- What is being asked -
Beneath this task is a listing; retype all of it exactly.
○ ○ ○
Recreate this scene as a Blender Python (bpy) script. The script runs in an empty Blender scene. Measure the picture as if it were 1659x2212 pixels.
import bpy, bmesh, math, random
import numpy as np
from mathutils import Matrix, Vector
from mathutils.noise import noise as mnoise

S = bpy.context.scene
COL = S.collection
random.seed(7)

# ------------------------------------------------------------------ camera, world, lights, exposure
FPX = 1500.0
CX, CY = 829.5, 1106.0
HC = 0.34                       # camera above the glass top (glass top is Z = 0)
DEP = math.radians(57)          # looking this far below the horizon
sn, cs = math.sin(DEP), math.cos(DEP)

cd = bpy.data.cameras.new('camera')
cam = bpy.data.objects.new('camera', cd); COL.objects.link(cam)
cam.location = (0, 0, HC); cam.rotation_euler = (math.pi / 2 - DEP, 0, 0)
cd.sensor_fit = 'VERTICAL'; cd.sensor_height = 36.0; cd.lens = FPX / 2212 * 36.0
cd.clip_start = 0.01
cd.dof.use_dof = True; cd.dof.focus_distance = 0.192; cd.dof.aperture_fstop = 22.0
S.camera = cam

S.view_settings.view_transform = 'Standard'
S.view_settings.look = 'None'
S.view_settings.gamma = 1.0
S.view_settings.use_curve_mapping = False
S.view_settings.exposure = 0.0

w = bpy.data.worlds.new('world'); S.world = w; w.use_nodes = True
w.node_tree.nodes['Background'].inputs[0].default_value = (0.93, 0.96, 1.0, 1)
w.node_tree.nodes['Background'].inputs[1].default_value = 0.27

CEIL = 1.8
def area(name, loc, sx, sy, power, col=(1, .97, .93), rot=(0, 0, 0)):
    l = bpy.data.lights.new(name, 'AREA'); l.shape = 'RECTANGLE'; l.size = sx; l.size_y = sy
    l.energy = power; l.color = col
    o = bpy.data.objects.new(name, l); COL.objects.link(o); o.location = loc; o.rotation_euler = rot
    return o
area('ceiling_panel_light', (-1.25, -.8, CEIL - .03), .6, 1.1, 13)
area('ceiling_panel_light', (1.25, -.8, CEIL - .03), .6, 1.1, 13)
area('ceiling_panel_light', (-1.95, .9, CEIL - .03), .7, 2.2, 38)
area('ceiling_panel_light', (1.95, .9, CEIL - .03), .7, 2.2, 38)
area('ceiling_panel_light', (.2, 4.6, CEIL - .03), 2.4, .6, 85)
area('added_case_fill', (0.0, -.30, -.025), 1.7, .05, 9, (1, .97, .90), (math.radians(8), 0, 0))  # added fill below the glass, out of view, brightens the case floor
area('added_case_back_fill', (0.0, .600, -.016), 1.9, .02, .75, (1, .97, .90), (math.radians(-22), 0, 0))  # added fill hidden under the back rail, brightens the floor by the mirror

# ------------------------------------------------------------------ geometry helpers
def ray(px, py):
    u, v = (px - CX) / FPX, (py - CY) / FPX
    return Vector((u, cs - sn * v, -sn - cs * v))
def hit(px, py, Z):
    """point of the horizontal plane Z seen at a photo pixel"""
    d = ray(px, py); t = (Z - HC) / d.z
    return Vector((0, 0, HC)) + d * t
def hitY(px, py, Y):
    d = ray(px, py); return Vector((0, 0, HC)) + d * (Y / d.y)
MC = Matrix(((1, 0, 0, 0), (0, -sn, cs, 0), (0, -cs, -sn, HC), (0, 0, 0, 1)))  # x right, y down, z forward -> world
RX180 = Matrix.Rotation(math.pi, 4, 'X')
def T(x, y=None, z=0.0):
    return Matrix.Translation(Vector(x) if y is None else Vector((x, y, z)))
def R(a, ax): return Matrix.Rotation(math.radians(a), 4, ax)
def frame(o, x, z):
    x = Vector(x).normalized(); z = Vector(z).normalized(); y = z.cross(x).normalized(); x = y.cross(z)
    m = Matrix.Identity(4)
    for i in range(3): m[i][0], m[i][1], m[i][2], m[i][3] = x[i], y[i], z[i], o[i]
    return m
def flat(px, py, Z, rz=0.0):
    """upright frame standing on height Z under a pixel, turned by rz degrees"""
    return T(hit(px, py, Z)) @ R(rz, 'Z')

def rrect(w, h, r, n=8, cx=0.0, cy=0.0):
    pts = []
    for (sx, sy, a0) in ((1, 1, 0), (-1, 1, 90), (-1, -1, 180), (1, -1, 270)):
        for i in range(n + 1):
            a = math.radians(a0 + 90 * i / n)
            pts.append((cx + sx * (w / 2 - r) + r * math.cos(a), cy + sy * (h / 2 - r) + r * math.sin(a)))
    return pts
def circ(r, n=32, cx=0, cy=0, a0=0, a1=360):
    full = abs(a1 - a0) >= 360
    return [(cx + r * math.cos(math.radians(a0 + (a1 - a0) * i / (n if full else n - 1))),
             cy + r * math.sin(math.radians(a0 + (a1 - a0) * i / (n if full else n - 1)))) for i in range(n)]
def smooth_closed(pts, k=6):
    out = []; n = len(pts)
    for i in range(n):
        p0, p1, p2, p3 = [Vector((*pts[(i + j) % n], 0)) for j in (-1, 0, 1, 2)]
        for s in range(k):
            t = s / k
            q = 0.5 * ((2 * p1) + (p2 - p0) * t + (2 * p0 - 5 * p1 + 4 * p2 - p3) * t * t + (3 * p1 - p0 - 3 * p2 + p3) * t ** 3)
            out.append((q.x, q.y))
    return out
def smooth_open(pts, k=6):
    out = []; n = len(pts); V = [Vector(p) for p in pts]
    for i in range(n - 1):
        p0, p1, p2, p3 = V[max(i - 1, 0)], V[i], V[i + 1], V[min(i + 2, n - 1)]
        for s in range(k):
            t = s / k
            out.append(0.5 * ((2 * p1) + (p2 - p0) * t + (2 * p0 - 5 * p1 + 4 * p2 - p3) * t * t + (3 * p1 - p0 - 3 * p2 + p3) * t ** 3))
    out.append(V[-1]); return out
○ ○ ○
- Response to the exercise -
Recreate this scene as a Blender Python (bpy) script. The script runs in an empty Blender scene. Measure the picture as if it were 1659x2212 pixels.
import bpy, bmesh, math, random
import numpy as np
from mathutils import Matrix, Vector
from mathutils.noise import noise as mnoise

S = bpy.context.scene
COL = S.collection
random.seed(7)

# ------------------------------------------------------------------ camera, world, lights, exposure
FPX = 1500.0
CX, CY = 829.5, 1106.0
HC = 0.34                       # camera above the glass top (glass top is Z = 0)
DEP = math.radians(57)          # looking this far below the horizon
sn, cs = math.sin(DEP), math.cos(DEP)

cd = bpy.data.cameras.new('camera')
cam = bpy.data.objects.new('camera', cd); COL.objects.link(cam)
cam.location = (0, 0, HC); cam.rotation_euler = (math.pi / 2 - DEP, 0, 0)
cd.sensor_fit = 'VERTICAL'; cd.sensor_height = 36.0; cd.lens = FPX / 2212 * 36.0
cd.clip_start = 0.01
cd.dof.use_dof = True; cd.dof.focus_distance = 0.192; cd.dof.aperture_fstop = 22.0
S.camera = cam

S.view_settings.view_transform = 'Standard'
S.view_settings.look = 'None'
S.view_settings.gamma = 1.0
S.view_settings.use_curve_mapping = False
S.view_settings.exposure = 0.0

w = bpy.data.worlds.new('world'); S.world = w; w.use_nodes = True
w.node_tree.nodes['Background'].inputs[0].default_value = (0.93, 0.96, 1.0, 1)
w.node_tree.nodes['Background'].inputs[1].default_value = 0.27

CEIL = 1.8
def area(name, loc, sx, sy, power, col=(1, .97, .93), rot=(0, 0, 0)):
    l = bpy.data.lights.new(name, 'AREA'); l.shape = 'RECTANGLE'; l.size = sx; l.size_y = sy
    l.energy = power; l.color = col
    o = bpy.data.objects.new(name, l); COL.objects.link(o); o.location = loc; o.rotation_euler = rot
    return o
area('ceiling_panel_light', (-1.25, -.8, CEIL - .03), .6, 1.1, 13)
area('ceiling_panel_light', (1.25, -.8, CEIL - .03), .6, 1.1, 13)
area('ceiling_panel_light', (-1.95, .9, CEIL - .03), .7, 2.2, 38)
area('ceiling_panel_light', (1.95, .9, CEIL - .03), .7, 2.2, 38)
area('ceiling_panel_light', (.2, 4.6, CEIL - .03), 2.4, .6, 85)
area('added_case_fill', (0.0, -.30, -.025), 1.7, .05, 9, (1, .97, .90), (math.radians(8), 0, 0))  # added fill below the glass, out of view, brightens the case floor
area('added_case_back_fill', (0.0, .600, -.016), 1.9, .02, .75, (1, .97, .90), (math.radians(-22), 0, 0))  # added fill hidden under the back rail, brightens the floor by the mirror

# ------------------------------------------------------------------ geometry helpers
def ray(px, py):
    u, v = (px - CX) / FPX, (py - CY) / FPX
    return Vector((u, cs - sn * v, -sn - cs * v))
def hit(px, py, Z):
    """point of the horizontal plane Z seen at a photo pixel"""
    d = ray(px, py); t = (Z - HC) / d.z
    return Vector((0, 0, HC)) + d * t
def hitY(px, py, Y):
    d = ray(px, py); return Vector((0, 0, HC)) + d * (Y / d.y)
MC = Matrix(((1, 0, 0, 0), (0, -sn, cs, 0), (0, -cs, -sn, HC), (0, 0, 0, 1)))  # x right, y down, z forward -> world
RX180 = Matrix.Rotation(math.pi, 4, 'X')
def T(x, y=None, z=0.0):
    return Matrix.Translation(Vector(x) if y is None else Vector((x, y, z)))
def R(a, ax): return Matrix.Rotation(math.radians(a), 4, ax)
def frame(o, x, z):
    x = Vector(x).normalized(); z = Vector(z).normalized(); y = z.cross(x).normalized(); x = y.cross(z)
    m = Matrix.Identity(4)
    for i in range(3): m[i][0], m[i][1], m[i][2], m[i][3] = x[i], y[i], z[i], o[i]
    return m
def flat(px, py, Z, rz=0.0):
    """upright frame standing on height Z under a pixel, turned by rz degrees"""
    return T(hit(px, py, Z)) @ R(rz, 'Z')

def rrect(w, h, r, n=8, cx=0.0, cy=0.0):
    pts = []
    for (sx, sy, a0) in ((1, 1, 0), (-1, 1, 90), (-1, -1, 180), (1, -1, 270)):
        for i in range(n + 1):
            a = math.radians(a0 + 90 * i / n)
            pts.append((cx + sx * (w / 2 - r) + r * math.cos(a), cy + sy * (h / 2 - r) + r * math.sin(a)))
    return pts
def circ(r, n=32, cx=0, cy=0, a0=0, a1=360):
    full = abs(a1 - a0) >= 360
    return [(cx + r * math.cos(math.radians(a0 + (a1 - a0) * i / (n if full else n - 1))),
             cy + r * math.sin(math.radians(a0 + (a1 - a0) * i / (n if full else n - 1)))) for i in range(n)]
def smooth_closed(pts, k=6):
    out = []; n = len(pts)
    for i in range(n):
        p0, p1, p2, p3 = [Vector((*pts[(i + j) % n], 0)) for j in (-1, 0, 1, 2)]
        for s in range(k):
            t = s / k
            q = 0.5 * ((2 * p1) + (p2 - p0) * t + (2 * p0 - 5 * p1 + 4 * p2 - p3) * t * t + (3 * p1 - p0 - 3 * p2 + p3) * t ** 3)
            out.append((q.x, q.y))
    return out
def smooth_open(pts, k=6):
    out = []; n = len(pts); V = [Vector(p) for p in pts]
    for i in range(n - 1):
        p0, p1, p2, p3 = V[max(i - 1, 0)], V[i], V[i + 1], V[min(i + 2, n - 1)]
        for s in range(k):
            t = s / k
            out.append(0.5 * ((2 * p1) + (p2 - p0) * t + (2 * p0 - 5 * p1 + 4 * p2 - p3) * t * t + (3 * p1 - p0 - 3 * p2 + p3) * t ** 3))
    out.append(V[-1]); return out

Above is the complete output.